Saturday, May 1, 2010

Laughter Yoga

For those of you who appreciate laughter, you may be delighted to learn that there is a practice called Laughter Yoga. Originating in India, Laughter Yoga is the practice of laughing as a discipline rather than merely for pleasure. Dr. Madan and Madhuri Kataria developed Laughter Yoga about ten years ago and now there are laughter clubs worldwide. Training is available for anyone interested in becoming a certified Laughter Yoga instructor.

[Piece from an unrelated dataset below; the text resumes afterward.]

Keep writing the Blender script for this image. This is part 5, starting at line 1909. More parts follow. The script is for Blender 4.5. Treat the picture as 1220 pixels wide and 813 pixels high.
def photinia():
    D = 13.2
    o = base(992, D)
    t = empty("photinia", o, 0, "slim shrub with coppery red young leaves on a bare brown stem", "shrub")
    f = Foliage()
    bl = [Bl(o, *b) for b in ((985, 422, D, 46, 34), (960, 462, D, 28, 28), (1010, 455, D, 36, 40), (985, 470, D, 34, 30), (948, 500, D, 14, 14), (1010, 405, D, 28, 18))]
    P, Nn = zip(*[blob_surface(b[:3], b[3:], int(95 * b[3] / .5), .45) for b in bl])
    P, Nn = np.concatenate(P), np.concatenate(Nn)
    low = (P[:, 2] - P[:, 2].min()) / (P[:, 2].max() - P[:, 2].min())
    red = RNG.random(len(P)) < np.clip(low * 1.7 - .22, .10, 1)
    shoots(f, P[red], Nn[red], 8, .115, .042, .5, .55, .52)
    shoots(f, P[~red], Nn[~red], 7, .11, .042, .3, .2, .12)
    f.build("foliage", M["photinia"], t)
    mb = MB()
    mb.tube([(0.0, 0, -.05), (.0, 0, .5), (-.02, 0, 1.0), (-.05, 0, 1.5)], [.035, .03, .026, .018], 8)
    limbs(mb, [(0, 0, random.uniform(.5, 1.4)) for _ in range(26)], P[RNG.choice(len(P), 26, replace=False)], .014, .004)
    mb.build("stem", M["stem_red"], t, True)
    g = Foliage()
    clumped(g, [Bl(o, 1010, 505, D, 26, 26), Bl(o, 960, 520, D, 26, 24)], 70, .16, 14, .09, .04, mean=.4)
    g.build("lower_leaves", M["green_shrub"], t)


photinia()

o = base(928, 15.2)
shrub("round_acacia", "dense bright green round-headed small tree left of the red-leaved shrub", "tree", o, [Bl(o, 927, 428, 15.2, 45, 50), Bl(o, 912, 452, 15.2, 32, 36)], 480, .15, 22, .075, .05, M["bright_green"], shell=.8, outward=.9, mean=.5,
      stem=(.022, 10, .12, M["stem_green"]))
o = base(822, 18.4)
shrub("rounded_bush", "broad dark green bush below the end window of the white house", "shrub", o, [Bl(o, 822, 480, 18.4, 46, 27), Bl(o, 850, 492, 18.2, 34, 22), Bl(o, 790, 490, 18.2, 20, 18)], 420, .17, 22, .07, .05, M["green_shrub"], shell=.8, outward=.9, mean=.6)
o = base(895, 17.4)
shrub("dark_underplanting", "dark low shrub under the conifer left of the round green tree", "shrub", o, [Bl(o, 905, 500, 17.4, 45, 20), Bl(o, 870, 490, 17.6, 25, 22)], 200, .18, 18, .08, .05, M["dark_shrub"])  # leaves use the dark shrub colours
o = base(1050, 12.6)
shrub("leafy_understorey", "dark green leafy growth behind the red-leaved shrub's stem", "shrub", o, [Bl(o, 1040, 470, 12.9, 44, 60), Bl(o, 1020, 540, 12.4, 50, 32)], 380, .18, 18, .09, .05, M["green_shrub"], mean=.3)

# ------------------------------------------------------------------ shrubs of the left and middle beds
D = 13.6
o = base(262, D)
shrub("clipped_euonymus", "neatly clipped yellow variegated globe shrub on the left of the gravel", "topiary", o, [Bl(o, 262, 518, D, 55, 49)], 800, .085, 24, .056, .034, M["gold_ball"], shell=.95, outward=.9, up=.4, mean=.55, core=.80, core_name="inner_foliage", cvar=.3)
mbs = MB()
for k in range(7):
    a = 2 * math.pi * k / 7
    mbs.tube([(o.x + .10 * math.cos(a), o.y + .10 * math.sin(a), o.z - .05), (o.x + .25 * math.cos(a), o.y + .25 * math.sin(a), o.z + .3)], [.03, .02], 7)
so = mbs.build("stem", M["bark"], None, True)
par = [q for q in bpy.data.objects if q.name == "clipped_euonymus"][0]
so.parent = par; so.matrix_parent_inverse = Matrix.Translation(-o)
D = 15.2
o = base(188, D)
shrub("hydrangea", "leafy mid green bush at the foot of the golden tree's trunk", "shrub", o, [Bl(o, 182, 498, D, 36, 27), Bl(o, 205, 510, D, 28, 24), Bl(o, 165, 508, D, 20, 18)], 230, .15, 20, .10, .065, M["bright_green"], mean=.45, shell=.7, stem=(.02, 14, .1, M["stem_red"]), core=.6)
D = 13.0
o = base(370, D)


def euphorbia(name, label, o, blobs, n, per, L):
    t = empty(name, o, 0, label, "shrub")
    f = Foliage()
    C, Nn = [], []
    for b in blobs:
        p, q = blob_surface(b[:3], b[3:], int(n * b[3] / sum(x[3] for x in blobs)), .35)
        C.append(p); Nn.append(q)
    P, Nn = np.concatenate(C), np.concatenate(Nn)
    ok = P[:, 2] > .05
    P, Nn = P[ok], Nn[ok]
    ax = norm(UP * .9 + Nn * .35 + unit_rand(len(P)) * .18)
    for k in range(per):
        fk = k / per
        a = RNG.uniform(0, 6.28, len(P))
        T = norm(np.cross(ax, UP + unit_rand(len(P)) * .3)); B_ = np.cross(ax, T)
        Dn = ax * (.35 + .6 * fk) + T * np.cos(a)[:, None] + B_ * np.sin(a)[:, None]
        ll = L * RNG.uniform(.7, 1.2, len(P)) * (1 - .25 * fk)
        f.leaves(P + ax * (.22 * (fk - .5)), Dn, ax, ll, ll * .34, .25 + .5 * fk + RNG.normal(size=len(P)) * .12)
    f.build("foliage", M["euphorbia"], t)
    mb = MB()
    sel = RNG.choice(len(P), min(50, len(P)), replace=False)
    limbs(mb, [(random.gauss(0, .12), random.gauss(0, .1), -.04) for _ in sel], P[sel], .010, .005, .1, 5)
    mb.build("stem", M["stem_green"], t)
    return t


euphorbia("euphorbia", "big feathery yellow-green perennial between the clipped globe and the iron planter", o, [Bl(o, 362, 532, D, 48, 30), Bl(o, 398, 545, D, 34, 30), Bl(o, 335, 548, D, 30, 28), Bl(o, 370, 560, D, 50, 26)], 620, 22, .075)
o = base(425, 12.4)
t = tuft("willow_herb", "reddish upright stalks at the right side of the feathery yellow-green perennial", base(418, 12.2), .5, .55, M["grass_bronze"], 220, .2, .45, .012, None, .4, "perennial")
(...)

The Laughter Yoga website takes laughter very seriously. So much so, that the following warning is given: “Too much of a good thing can become a bad thing. You cannot laugh too little, but you can laugh too much and put your body into destress (sic).” I assume that this is a typo or translation error and the author meant distress rather than destress. Heck, to de-stress is the main reason why I laugh. Also, I have a hard time believing the statement that one can laugh too much.

The Laughter Yoga caution goes on to say that, too much laughter can actually be dangerous, especially for older people (geezers like me). Well, this may seem closed-minded, but I cannot imagine getting through the geezer years without laughing a lot. Between the loss of eyesight, hearing, brain, keys, stamina, waistline, and sex, I am hanging onto laughter as if it is a life preserver. Besides, death by laughter sounds like a great way to go.